Write out again, unaltered, the lines from the start through the line containing "def P(px, py, Y): return".

======== MATERIAL

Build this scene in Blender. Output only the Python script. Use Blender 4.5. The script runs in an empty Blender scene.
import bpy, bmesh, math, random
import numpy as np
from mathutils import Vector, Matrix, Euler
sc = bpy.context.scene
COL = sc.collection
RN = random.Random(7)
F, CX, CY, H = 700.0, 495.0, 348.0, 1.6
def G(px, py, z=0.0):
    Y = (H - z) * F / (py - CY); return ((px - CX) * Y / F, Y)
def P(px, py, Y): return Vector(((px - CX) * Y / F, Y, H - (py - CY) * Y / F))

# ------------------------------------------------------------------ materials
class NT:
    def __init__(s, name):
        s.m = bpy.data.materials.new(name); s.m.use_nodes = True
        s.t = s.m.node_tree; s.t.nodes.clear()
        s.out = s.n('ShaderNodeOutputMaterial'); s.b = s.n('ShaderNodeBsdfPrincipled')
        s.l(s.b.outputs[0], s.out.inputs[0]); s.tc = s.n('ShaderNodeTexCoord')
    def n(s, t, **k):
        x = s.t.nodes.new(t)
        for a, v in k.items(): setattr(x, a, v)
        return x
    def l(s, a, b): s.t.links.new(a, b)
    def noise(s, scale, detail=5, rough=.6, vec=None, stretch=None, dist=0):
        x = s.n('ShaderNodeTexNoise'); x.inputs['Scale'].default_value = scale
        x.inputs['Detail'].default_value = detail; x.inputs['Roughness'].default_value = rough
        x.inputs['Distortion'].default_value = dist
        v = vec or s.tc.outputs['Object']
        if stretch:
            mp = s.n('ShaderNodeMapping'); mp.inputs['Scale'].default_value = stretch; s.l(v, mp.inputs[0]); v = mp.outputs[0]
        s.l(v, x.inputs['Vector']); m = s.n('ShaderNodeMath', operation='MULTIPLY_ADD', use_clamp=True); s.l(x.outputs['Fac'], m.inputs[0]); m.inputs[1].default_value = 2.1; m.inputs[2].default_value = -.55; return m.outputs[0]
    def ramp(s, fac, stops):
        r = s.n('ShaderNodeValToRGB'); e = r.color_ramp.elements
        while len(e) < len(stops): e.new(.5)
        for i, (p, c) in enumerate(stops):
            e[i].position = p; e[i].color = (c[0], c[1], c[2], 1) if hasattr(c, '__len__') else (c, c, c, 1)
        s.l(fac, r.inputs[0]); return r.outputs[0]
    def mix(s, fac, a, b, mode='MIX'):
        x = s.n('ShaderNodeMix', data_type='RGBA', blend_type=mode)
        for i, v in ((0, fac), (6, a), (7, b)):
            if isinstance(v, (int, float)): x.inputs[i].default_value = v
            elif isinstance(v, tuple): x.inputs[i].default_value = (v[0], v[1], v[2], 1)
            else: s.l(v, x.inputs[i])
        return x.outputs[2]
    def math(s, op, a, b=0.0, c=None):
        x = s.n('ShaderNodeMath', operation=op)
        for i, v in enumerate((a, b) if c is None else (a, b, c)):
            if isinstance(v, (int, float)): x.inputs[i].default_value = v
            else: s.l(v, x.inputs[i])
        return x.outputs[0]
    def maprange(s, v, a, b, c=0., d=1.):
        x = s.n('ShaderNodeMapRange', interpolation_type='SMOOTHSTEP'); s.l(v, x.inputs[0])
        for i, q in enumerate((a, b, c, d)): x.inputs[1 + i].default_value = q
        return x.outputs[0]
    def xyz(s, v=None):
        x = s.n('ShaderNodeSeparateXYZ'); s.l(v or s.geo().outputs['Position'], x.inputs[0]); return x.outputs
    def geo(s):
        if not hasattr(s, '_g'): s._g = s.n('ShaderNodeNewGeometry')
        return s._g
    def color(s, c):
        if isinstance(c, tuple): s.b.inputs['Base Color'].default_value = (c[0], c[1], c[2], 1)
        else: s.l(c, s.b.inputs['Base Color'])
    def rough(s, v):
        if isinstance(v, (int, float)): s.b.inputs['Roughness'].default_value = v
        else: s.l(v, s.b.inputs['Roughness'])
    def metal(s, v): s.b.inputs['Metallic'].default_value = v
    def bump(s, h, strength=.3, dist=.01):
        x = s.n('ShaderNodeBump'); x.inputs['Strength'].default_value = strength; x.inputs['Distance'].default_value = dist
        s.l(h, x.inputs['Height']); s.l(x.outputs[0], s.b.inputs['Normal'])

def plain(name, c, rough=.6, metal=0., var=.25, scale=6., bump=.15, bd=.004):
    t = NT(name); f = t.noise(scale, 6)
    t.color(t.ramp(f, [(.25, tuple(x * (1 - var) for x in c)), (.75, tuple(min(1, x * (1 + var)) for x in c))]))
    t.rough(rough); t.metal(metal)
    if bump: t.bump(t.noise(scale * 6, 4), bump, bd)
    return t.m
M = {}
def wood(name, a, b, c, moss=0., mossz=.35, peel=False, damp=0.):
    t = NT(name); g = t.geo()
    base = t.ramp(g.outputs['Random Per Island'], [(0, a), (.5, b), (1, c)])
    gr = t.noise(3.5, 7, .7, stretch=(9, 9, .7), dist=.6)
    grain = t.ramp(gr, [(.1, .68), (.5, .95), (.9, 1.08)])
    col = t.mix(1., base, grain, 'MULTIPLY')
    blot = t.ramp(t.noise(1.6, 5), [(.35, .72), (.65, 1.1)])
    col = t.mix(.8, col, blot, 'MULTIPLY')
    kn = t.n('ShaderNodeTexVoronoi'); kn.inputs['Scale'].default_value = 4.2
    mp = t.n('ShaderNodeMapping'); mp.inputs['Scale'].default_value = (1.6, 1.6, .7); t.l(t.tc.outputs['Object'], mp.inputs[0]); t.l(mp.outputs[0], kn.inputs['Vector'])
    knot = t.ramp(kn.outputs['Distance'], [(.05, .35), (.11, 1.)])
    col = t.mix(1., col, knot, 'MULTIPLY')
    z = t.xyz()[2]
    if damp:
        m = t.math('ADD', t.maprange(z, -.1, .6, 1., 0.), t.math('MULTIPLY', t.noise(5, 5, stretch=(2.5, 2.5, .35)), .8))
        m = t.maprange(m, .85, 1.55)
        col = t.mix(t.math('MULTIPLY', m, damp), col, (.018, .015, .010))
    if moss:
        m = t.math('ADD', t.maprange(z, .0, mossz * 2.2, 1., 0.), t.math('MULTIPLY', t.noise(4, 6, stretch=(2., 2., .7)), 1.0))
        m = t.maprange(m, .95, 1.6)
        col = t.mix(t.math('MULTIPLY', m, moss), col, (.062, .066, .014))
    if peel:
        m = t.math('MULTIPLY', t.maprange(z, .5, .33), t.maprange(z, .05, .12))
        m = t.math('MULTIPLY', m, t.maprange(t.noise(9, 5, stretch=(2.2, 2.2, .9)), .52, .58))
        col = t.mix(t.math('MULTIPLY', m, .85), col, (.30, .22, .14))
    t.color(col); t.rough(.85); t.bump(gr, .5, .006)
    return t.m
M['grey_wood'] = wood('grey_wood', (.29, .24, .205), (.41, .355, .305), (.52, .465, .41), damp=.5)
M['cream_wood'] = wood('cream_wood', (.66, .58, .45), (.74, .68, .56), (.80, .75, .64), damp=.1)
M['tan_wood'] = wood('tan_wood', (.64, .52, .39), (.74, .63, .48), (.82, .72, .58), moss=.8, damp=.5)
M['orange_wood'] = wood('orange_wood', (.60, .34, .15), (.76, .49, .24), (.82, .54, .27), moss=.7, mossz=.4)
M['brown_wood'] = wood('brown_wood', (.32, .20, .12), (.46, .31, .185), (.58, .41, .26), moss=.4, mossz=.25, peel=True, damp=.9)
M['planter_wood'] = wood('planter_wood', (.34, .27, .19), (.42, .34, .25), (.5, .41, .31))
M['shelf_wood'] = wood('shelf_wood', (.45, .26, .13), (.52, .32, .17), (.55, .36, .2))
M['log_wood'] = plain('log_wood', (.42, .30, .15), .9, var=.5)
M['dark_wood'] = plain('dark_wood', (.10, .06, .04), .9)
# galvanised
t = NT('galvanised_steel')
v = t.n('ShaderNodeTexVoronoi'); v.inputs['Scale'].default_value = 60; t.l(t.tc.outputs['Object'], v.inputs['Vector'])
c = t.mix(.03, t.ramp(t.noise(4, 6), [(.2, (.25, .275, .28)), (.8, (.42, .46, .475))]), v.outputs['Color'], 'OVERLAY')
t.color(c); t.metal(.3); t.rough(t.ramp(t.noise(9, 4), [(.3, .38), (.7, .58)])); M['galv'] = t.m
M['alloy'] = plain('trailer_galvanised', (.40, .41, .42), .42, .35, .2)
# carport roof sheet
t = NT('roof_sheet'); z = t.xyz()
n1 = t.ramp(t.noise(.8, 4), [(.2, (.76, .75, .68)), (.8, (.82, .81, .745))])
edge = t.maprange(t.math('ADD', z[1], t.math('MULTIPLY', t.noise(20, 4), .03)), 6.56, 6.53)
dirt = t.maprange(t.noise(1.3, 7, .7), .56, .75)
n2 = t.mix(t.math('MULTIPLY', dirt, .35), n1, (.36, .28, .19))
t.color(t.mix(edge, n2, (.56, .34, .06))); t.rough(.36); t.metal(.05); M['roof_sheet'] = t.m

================

**SOLUTION:**
Build this scene in Blender. Output only the Python script. Use Blender 4.5. The script runs in an empty Blender scene.
import bpy, bmesh, math, random
import numpy as np
from mathutils import Vector, Matrix, Euler
sc = bpy.context.scene
COL = sc.collection
RN = random.Random(7)
F, CX, CY, H = 700.0, 495.0, 348.0, 1.6
def G(px, py, z=0.0):
    Y = (H - z) * F / (py - CY); return ((px - CX) * Y / F, Y)
def P(px, py, Y): return Vector(((px - CX) * Y / F, Y, H - (py - CY) * Y / F))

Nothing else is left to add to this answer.